Scenes as source code:
|---|

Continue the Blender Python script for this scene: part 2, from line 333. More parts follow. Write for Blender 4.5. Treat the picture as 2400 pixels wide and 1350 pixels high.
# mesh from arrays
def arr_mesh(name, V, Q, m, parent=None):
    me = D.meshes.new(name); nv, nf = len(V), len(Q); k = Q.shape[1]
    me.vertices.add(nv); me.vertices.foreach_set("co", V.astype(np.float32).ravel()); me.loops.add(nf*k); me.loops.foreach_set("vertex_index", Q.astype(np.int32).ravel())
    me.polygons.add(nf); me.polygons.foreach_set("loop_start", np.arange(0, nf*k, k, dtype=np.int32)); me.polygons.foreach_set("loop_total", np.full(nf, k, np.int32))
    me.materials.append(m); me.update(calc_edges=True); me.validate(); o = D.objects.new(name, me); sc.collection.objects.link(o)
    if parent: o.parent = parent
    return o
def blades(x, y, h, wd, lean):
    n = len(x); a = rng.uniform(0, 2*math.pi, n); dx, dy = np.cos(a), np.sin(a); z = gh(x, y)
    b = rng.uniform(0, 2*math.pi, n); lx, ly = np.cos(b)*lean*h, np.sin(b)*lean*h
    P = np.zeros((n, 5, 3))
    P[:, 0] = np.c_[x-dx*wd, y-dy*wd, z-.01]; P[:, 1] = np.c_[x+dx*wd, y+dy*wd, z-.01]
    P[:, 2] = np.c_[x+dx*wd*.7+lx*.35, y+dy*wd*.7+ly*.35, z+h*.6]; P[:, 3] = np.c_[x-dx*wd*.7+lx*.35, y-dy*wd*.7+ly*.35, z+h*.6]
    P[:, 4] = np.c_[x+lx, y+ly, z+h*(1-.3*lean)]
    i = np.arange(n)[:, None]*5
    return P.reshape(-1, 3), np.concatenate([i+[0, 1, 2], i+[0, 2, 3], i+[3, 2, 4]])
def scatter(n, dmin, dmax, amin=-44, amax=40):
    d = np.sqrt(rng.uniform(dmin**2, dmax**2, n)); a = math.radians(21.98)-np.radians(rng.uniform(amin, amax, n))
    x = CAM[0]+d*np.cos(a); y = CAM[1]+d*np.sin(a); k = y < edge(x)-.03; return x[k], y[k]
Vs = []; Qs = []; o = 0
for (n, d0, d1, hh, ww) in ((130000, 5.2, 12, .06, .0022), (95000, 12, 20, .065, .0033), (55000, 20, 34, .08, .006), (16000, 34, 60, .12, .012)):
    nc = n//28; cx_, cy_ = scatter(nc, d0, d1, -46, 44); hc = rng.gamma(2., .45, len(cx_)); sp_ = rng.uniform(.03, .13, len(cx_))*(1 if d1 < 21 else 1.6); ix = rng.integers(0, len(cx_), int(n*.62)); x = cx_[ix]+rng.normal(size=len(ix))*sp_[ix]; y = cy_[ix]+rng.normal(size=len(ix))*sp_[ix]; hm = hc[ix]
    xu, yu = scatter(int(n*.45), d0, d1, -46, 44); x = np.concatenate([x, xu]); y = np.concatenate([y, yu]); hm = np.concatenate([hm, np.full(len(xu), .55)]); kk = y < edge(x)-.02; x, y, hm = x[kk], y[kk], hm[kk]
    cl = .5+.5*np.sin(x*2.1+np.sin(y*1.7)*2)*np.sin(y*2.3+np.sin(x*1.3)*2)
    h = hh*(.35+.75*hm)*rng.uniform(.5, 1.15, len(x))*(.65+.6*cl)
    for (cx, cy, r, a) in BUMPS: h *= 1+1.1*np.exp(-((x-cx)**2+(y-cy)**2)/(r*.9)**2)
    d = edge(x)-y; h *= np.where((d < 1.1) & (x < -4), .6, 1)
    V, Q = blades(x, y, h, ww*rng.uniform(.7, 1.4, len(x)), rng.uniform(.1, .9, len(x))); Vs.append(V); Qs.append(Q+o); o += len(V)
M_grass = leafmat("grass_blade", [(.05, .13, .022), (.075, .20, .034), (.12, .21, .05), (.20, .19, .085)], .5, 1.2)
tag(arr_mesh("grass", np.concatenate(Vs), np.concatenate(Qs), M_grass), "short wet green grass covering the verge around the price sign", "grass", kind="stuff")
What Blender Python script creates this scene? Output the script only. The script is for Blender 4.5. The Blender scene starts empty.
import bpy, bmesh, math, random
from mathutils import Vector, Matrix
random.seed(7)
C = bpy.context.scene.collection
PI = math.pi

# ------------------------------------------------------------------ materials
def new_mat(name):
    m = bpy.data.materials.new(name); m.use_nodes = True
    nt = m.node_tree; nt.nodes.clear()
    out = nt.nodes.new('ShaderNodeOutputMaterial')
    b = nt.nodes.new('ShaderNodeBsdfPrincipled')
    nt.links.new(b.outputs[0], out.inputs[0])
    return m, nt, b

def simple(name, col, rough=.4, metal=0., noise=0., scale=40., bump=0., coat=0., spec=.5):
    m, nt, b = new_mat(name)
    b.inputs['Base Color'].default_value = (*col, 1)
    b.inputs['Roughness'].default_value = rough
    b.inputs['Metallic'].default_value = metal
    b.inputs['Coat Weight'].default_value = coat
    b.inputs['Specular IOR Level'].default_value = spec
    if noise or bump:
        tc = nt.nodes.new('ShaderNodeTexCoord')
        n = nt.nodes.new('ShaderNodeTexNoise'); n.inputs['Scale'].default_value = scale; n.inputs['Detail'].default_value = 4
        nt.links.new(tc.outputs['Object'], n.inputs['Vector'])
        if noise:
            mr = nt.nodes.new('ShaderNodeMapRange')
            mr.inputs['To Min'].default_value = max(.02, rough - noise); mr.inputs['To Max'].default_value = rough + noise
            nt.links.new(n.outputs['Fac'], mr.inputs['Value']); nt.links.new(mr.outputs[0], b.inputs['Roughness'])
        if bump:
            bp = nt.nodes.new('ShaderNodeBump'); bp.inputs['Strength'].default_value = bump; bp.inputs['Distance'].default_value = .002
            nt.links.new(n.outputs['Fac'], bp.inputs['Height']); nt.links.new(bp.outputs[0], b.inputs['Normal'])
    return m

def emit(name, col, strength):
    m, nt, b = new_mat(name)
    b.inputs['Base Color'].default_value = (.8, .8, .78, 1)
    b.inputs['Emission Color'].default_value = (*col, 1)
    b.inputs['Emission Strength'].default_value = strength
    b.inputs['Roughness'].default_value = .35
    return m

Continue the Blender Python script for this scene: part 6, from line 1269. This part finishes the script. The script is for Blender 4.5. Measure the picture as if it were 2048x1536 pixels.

|---|

GIVEN INSTRUCTION
Your task is to output exactly the lines from the one with "What Blender Python" through the one with "return m, nt, b", counting both ends.

WORKED SOLUTION
What Blender Python script creates this scene? Output the script only. The script is for Blender 4.5. The Blender scene starts empty.
import bpy, bmesh, math, random
from mathutils import Vector, Matrix
random.seed(7)
C = bpy.context.scene.collection
PI = math.pi

# ------------------------------------------------------------------ materials
def new_mat(name):
    m = bpy.data.materials.new(name); m.use_nodes = True
    nt = m.node_tree; nt.nodes.clear()
    out = nt.nodes.new('ShaderNodeOutputMaterial')
    b = nt.nodes.new('ShaderNodeBsdfPrincipled')
    nt.links.new(b.outputs[0], out.inputs[0])
    return m, nt, b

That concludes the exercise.